What is asked → Every record below should be printed exactly as it appears.

*** Data lines ***

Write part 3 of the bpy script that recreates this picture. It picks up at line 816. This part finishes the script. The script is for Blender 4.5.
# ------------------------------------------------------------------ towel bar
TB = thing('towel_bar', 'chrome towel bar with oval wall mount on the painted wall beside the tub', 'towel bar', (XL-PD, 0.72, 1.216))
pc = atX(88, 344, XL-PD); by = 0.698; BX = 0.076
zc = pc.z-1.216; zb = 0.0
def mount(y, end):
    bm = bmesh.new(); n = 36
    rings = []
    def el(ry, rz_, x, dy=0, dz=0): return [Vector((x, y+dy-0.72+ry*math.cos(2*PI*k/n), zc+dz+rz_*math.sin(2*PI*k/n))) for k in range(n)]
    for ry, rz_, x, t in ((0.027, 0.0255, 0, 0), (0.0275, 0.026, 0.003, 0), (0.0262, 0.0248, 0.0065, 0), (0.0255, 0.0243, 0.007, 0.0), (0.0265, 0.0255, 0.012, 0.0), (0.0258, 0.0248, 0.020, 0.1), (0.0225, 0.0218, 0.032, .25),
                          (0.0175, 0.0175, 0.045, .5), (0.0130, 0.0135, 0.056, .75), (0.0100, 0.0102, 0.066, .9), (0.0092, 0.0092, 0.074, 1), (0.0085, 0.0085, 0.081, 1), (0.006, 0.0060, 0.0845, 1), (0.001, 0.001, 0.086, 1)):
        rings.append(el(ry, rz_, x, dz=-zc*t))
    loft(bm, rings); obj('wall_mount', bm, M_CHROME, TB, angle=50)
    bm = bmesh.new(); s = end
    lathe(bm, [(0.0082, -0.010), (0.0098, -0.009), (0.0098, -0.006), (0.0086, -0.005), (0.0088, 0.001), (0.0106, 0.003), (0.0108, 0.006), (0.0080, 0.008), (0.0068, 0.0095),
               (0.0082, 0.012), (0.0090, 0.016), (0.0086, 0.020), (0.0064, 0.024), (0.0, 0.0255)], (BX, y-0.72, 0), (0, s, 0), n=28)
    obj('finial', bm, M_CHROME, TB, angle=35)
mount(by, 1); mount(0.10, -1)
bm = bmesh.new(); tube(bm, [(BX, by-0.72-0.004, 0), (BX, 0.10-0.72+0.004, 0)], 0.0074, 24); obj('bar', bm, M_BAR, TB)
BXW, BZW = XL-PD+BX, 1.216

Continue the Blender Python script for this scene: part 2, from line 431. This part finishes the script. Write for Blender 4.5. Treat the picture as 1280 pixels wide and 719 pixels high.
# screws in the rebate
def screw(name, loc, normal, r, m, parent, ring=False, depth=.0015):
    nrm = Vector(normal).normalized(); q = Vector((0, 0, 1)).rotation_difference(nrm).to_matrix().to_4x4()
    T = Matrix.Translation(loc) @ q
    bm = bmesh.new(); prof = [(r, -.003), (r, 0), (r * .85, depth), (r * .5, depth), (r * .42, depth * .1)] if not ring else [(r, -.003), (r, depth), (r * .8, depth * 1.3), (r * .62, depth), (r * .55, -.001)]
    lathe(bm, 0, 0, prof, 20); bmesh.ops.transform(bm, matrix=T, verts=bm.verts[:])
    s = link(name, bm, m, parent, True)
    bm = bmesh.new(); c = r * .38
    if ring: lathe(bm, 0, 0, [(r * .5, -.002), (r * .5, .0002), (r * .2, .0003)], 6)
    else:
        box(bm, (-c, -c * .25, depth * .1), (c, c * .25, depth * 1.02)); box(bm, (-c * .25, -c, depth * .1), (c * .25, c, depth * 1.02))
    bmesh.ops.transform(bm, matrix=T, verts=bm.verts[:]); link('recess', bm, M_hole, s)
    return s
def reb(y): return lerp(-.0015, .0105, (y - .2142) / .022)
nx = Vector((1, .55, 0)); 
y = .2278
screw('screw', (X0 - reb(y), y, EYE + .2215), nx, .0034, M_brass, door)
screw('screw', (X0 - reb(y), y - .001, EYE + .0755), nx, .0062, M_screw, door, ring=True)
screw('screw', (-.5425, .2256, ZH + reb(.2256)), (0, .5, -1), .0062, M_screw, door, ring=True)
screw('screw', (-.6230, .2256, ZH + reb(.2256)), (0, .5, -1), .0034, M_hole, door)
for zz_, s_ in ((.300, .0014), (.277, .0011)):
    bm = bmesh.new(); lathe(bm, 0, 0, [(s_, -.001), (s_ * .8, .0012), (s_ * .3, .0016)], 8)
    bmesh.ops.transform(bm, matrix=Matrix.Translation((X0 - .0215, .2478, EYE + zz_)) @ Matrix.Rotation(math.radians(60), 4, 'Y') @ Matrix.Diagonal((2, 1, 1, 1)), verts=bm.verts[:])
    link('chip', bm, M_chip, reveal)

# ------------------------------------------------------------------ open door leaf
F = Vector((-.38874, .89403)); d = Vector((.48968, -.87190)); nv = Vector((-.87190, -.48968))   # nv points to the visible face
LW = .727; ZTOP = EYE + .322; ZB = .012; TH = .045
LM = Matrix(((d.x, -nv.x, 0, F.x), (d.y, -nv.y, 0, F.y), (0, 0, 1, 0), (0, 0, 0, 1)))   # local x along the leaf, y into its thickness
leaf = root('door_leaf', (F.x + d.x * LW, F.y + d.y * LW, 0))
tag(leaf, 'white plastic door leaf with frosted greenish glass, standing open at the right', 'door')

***

Result of this task →
Write part 3 of the bpy script that recreates this picture. It picks up at line 816. This part finishes the script. The script is for Blender 4.5.
# ------------------------------------------------------------------ towel bar
TB = thing('towel_bar', 'chrome towel bar with oval wall mount on the painted wall beside the tub', 'towel bar', (XL-PD, 0.72, 1.216))
pc = atX(88, 344, XL-PD); by = 0.698; BX = 0.076
zc = pc.z-1.216; zb = 0.0
def mount(y, end):
    bm = bmesh.new(); n = 36
    rings = []
    def el(ry, rz_, x, dy=0, dz=0): return [Vector((x, y+dy-0.72+ry*math.cos(2*PI*k/n), zc+dz+rz_*math.sin(2*PI*k/n))) for k in range(n)]
    for ry, rz_, x, t in ((0.027, 0.0255, 0, 0), (0.0275, 0.026, 0.003, 0), (0.0262, 0.0248, 0.0065, 0), (0.0255, 0.0243, 0.007, 0.0), (0.0265, 0.0255, 0.012, 0.0), (0.0258, 0.0248, 0.020, 0.1), (0.0225, 0.0218, 0.032, .25),
                          (0.0175, 0.0175, 0.045, .5), (0.0130, 0.0135, 0.056, .75), (0.0100, 0.0102, 0.066, .9), (0.0092, 0.0092, 0.074, 1), (0.0085, 0.0085, 0.081, 1), (0.006, 0.0060, 0.0845, 1), (0.001, 0.001, 0.086, 1)):
        rings.append(el(ry, rz_, x, dz=-zc*t))
    loft(bm, rings); obj('wall_mount', bm, M_CHROME, TB, angle=50)
    bm = bmesh.new(); s = end
    lathe(bm, [(0.0082, -0.010), (0.0098, -0.009), (0.0098, -0.006), (0.0086, -0.005), (0.0088, 0.001), (0.0106, 0.003), (0.0108, 0.006), (0.0080, 0.008), (0.0068, 0.0095),
               (0.0082, 0.012), (0.0090, 0.016), (0.0086, 0.020), (0.0064, 0.024), (0.0, 0.0255)], (BX, y-0.72, 0), (0, s, 0), n=28)
    obj('finial', bm, M_CHROME, TB, angle=35)
mount(by, 1); mount(0.10, -1)
bm = bmesh.new(); tube(bm, [(BX, by-0.72-0.004, 0), (BX, 0.10-0.72+0.004, 0)], 0.0074, 24); obj('bar', bm, M_BAR, TB)
BXW, BZW = XL-PD+BX, 1.216

Continue the Blender Python script for this scene: part 2, from line 431. This part finishes the script. Write for Blender 4.5. Treat the picture as 1280 pixels wide and 719 pixels high.
# screws in the rebate
def screw(name, loc, normal, r, m, parent, ring=False, depth=.0015):
    nrm = Vector(normal).normalized(); q = Vector((0, 0, 1)).rotation_difference(nrm).to_matrix().to_4x4()
    T = Matrix.Translation(loc) @ q
    bm = bmesh.new(); prof = [(r, -.003), (r, 0), (r * .85, depth), (r * .5, depth), (r * .42, depth * .1)] if not ring else [(r, -.003), (r, depth), (r * .8, depth * 1.3), (r * .62, depth), (r * .55, -.001)]
    lathe(bm, 0, 0, prof, 20); bmesh.ops.transform(bm, matrix=T, verts=bm.verts[:])
    s = link(name, bm, m, parent, True)
    bm = bmesh.new(); c = r * .38
    if ring: lathe(bm, 0, 0, [(r * .5, -.002), (r * .5, .0002), (r * .2, .0003)], 6)
    else:
        box(bm, (-c, -c * .25, depth * .1), (c, c * .25, depth * 1.02)); box(bm, (-c * .25, -c, depth * .1), (c * .25, c, depth * 1.02))
    bmesh.ops.transform(bm, matrix=T, verts=bm.verts[:]); link('recess', bm, M_hole, s)
    return s
def reb(y): return lerp(-.0015, .0105, (y - .2142) / .022)
nx = Vector((1, .55, 0)); 
y = .2278
screw('screw', (X0 - reb(y), y, EYE + .2215), nx, .0034, M_brass, door)
screw('screw', (X0 - reb(y), y - .001, EYE + .0755), nx, .0062, M_screw, door, ring=True)
screw('screw', (-.5425, .2256, ZH + reb(.2256)), (0, .5, -1), .0062, M_screw, door, ring=True)
screw('screw', (-.6230, .2256, ZH + reb(.2256)), (0, .5, -1), .0034, M_hole, door)
for zz_, s_ in ((.300, .0014), (.277, .0011)):
    bm = bmesh.new(); lathe(bm, 0, 0, [(s_, -.001), (s_ * .8, .0012), (s_ * .3, .0016)], 8)
    bmesh.ops.transform(bm, matrix=Matrix.Translation((X0 - .0215, .2478, EYE + zz_)) @ Matrix.Rotation(math.radians(60), 4, 'Y') @ Matrix.Diagonal((2, 1, 1, 1)), verts=bm.verts[:])
    link('chip', bm, M_chip, reveal)

# ------------------------------------------------------------------ open door leaf
F = Vector((-.38874, .89403)); d = Vector((.48968, -.87190)); nv = Vector((-.87190, -.48968))   # nv points to the visible face
LW = .727; ZTOP = EYE + .322; ZB = .012; TH = .045
LM = Matrix(((d.x, -nv.x, 0, F.x), (d.y, -nv.y, 0, F.y), (0, 0, 1, 0), (0, 0, 0, 1)))   # local x along the leaf, y into its thickness
leaf = root('door_leaf', (F.x + d.x * LW, F.y + d.y * LW, 0))
tag(leaf, 'white plastic door leaf with frosted greenish glass, standing open at the right', 'door')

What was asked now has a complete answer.